Copy the data that follows exactly. Include no pictures.
-- start --
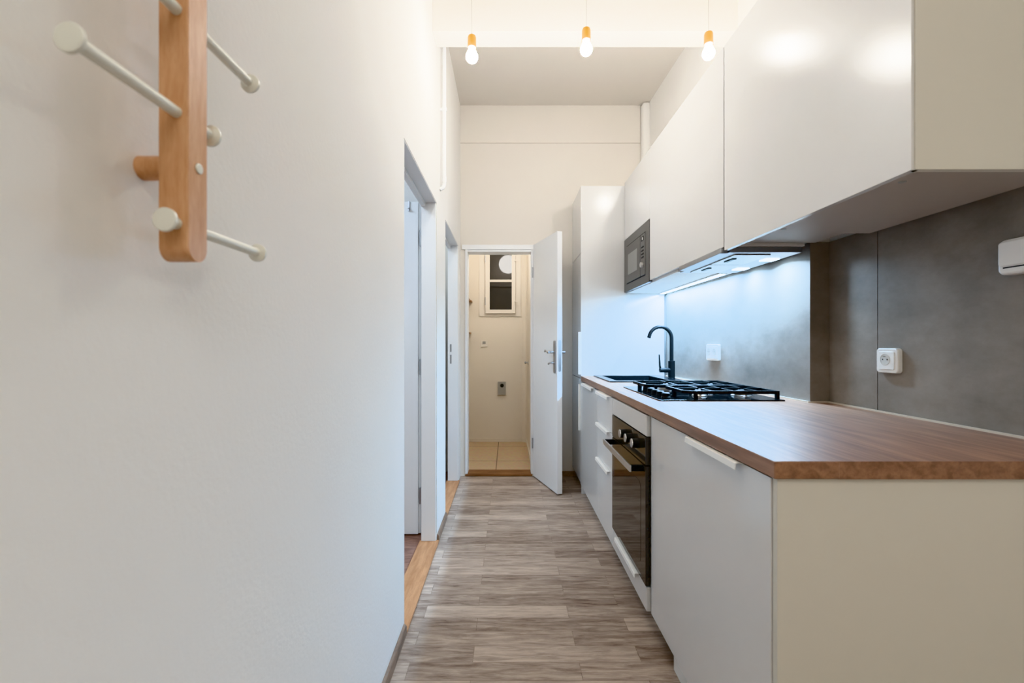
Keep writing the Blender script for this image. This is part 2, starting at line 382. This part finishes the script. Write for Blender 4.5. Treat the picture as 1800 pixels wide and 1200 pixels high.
# ------------------------------------------------------------------ doors
# open door of the end doorway
hx, hy = .222, 3.90; fx, fy = .380, 3.415
L = math.hypot(fx-hx, fy-hy); du = V(fx-hx, fy-hy, 0)/L; dn = V(du.y, -du.x, 0)   # dn: away from the seen face?
if dn.x > 0: dn = -dn                                                             # dn points out of the seen face (to the left)
dt = thing('door_1', 'white door standing open at the end of the kitchen', 'door', (hx, hy, 0), kind='structure')
FD = (V(hx, hy, 0), du, -dn, V(0,0,1))
obj('door_leaf', B().prism([(0, 0), (L, 0), (L, .040), (0, .040)], FD, .010, 2.035), TRIM, dt)
def onleaf(a, d, z): return V(hx, hy, 0)+du*a+dn*d+V(0, 0, z)
pl = B().plate(.036, .255, .014, (onleaf(L-.045, 0, 1.066), du, V(0,0,1), dn), .008)
pp = obj('handle_plate', pl, CHROME, dt)
zl = 1.103
obj('lever', B().cyl(onleaf(L-.045, .006, zl), onleaf(L-.045, .045, zl), .009).tube([onleaf(L-.045, .045, zl), onleaf(L-.075, .048, zl-.004), onleaf(L-.105, .046, zl+.006), onleaf(L-.135, .044, zl+.012), onleaf(L-.155, .040, zl+.002)], [.009, .008, .0075, .0075, .006]), CHROME, pp)
obj('thumb_turn', B().cyl(onleaf(L-.045, .006, 1.02), onleaf(L-.045, .03, 1.02), .008).tube([onleaf(L-.045, .03, 1.02), onleaf(L-.09, .032, 1.016), onleaf(L-.105, .03, 1.008)], [.006, .006, .007]), CHROME, pp)
ed = onleaf(L, -.020, 1.075)
obj('lock_plate', B().plate(.024, .245, .010, (ed, -dn, V(0,0,1), du), .0025, .001), CHROME, dt)
p2 = obj('handle_plate', B().plate(.036, .255, .014, (onleaf(L-.045, -.040, 1.066), -du, V(0,0,1), -dn), .008), CHROME, dt)
obj('lever', B().cyl(onleaf(L-.045, -.046, zl), onleaf(L-.045, -.080, zl), .009).tube([onleaf(L-.045, -.080, zl), onleaf(L-.09, -.088, zl), onleaf(L-.15, -.086, zl+.006)], [.009, .008, .007]), CHROME, p2)
for zz in (.25, 1.75):
    obj('hinge', B().cyl((hx-.006, hy+.004, zz), (hx-.006, hy+.004, zz+.09), .007), CHROME, dt)
# door leaf opened into the near left room
dt = thing('door_2', 'white door swung open inside the near left room', 'door', (-.55, 2.70, 0), kind='structure')
obj('door_leaf', B().box(-1.32, -.545, 2.690, 2.730, .014, 2.03, .003).box(-1.32, -.532, 2.704, 2.730, .014, 2.03, .002), TRIM, dt)
for zz in (.20, .98, 1.76):
    obj('hinge', B().cyl((-.529, 2.688, zz), (-.529, 2.688, zz+.095), .009), CHROME, dt)
obj('coat_hook', B().box(-.603, -.593, 2.680, 2.690, 1.97, 2.03, .002).cyl((-.598, 2.682, 1.985), (-.598, 2.655, 1.985), .006), CHROME, dt)
# door leaf in the far left room
dt = thing('door_3', 'white door ajar inside the far left opening', 'door', (-.55, 3.6, 0), kind='structure')
obj('door_leaf', B().box(-1.28, -.548, 3.745, 3.785, .014, 2.0, .003), TRIM, dt)

# ------------------------------------------------------------------ pipe on the left wall
t = thing('heating_pipe', 'thin white vertical pipe with an elbow high on the left wall', 'pipe', (XL, 2.745, 2.12))
px_, py_ = XL+.026, 2.745
el = [(px_, py_, CZ), (px_, py_, 3.0), (px_-.003, py_, 2.96), (px_, py_, 2.16)]
pts = [(px_, py_, CZ), (px_, py_, 2.155)] + [(px_-.014+.014*math.cos(a), py_-.014*math.sin(a)*.6, 2.155-.030*math.sin(a)) for a in [PI/2*i/6 for i in range(1, 7)]] + [(XL, py_-.012, 2.118)]
obj('pipe', B().tube(pts, .0112, 18), TRIM, t)
obj('collar', B().cyl((px_, py_, 2.165), (px_, py_, 2.20), .0135), TRIM, t)
obj('clip', B().cyl((px_, py_, 2.606), (px_, py_, 2.626), .0150).box(XL, px_, py_-.004, py_+.004, 2.610, 2.622), TRIM, t)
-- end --
• **Result for this exercise**
Keep writing the Blender script for this image. This is part 2, starting at line 382. This part finishes the script. Write for Blender 4.5. Treat the picture as 1800 pixels wide and 1200 pixels high.
# ------------------------------------------------------------------ doors
# open door of the end doorway
hx, hy = .222, 3.90; fx, fy = .380, 3.415
L = math.hypot(fx-hx, fy-hy); du = V(fx-hx, fy-hy, 0)/L; dn = V(du.y, -du.x, 0)   # dn: away from the seen face?
if dn.x > 0: dn = -dn                                                             # dn points out of the seen face (to the left)
dt = thing('door_1', 'white door standing open at the end of the kitchen', 'door', (hx, hy, 0), kind='structure')
FD = (V(hx, hy, 0), du, -dn, V(0,0,1))
obj('door_leaf', B().prism([(0, 0), (L, 0), (L, .040), (0, .040)], FD, .010, 2.035), TRIM, dt)
def onleaf(a, d, z): return V(hx, hy, 0)+du*a+dn*d+V(0, 0, z)
pl = B().plate(.036, .255, .014, (onleaf(L-.045, 0, 1.066), du, V(0,0,1), dn), .008)
pp = obj('handle_plate', pl, CHROME, dt)
zl = 1.103
obj('lever', B().cyl(onleaf(L-.045, .006, zl), onleaf(L-.045, .045, zl), .009).tube([onleaf(L-.045, .045, zl), onleaf(L-.075, .048, zl-.004), onleaf(L-.105, .046, zl+.006), onleaf(L-.135, .044, zl+.012), onleaf(L-.155, .040, zl+.002)], [.009, .008, .0075, .0075, .006]), CHROME, pp)
obj('thumb_turn', B().cyl(onleaf(L-.045, .006, 1.02), onleaf(L-.045, .03, 1.02), .008).tube([onleaf(L-.045, .03, 1.02), onleaf(L-.09, .032, 1.016), onleaf(L-.105, .03, 1.008)], [.006, .006, .007]), CHROME, pp)
ed = onleaf(L, -.020, 1.075)
obj('lock_plate', B().plate(.024, .245, .010, (ed, -dn, V(0,0,1), du), .0025, .001), CHROME, dt)
p2 = obj('handle_plate', B().plate(.036, .255, .014, (onleaf(L-.045, -.040, 1.066), -du, V(0,0,1), -dn), .008), CHROME, dt)
obj('lever', B().cyl(onleaf(L-.045, -.046, zl), onleaf(L-.045, -.080, zl), .009).tube([onleaf(L-.045, -.080, zl), onleaf(L-.09, -.088, zl), onleaf(L-.15, -.086, zl+.006)], [.009, .008, .007]), CHROME, p2)
for zz in (.25, 1.75):
    obj('hinge', B().cyl((hx-.006, hy+.004, zz), (hx-.006, hy+.004, zz+.09), .007), CHROME, dt)
# door leaf opened into the near left room
dt = thing('door_2', 'white door swung open inside the near left room', 'door', (-.55, 2.70, 0), kind='structure')
obj('door_leaf', B().box(-1.32, -.545, 2.690, 2.730, .014, 2.03, .003).box(-1.32, -.532, 2.704, 2.730, .014, 2.03, .002), TRIM, dt)
for zz in (.20, .98, 1.76):
    obj('hinge', B().cyl((-.529, 2.688, zz), (-.529, 2.688, zz+.095), .009), CHROME, dt)
obj('coat_hook', B().box(-.603, -.593, 2.680, 2.690, 1.97, 2.03, .002).cyl((-.598, 2.682, 1.985), (-.598, 2.655, 1.985), .006), CHROME, dt)
# door leaf in the far left room
dt = thing('door_3', 'white door ajar inside the far left opening', 'door', (-.55, 3.6, 0), kind='structure')
obj('door_leaf', B().box(-1.28, -.548, 3.745, 3.785, .014, 2.0, .003), TRIM, dt)

# ------------------------------------------------------------------ pipe on the left wall
t = thing('heating_pipe', 'thin white vertical pipe with an elbow high on the left wall', 'pipe', (XL, 2.745, 2.12))
px_, py_ = XL+.026, 2.745
el = [(px_, py_, CZ), (px_, py_, 3.0), (px_-.003, py_, 2.96), (px_, py_, 2.16)]
pts = [(px_, py_, CZ), (px_, py_, 2.155)] + [(px_-.014+.014*math.cos(a), py_-.014*math.sin(a)*.6, 2.155-.030*math.sin(a)) for a in [PI/2*i/6 for i in range(1, 7)]] + [(XL, py_-.012, 2.118)]
obj('pipe', B().tube(pts, .0112, 18), TRIM, t)
obj('collar', B().cyl((px_, py_, 2.165), (px_, py_, 2.20), .0135), TRIM, t)
obj('clip', B().cyl((px_, py_, 2.606), (px_, py_, 2.626), .0150).box(XL, px_, py_-.004, py_+.004, 2.610, 2.622), TRIM, t)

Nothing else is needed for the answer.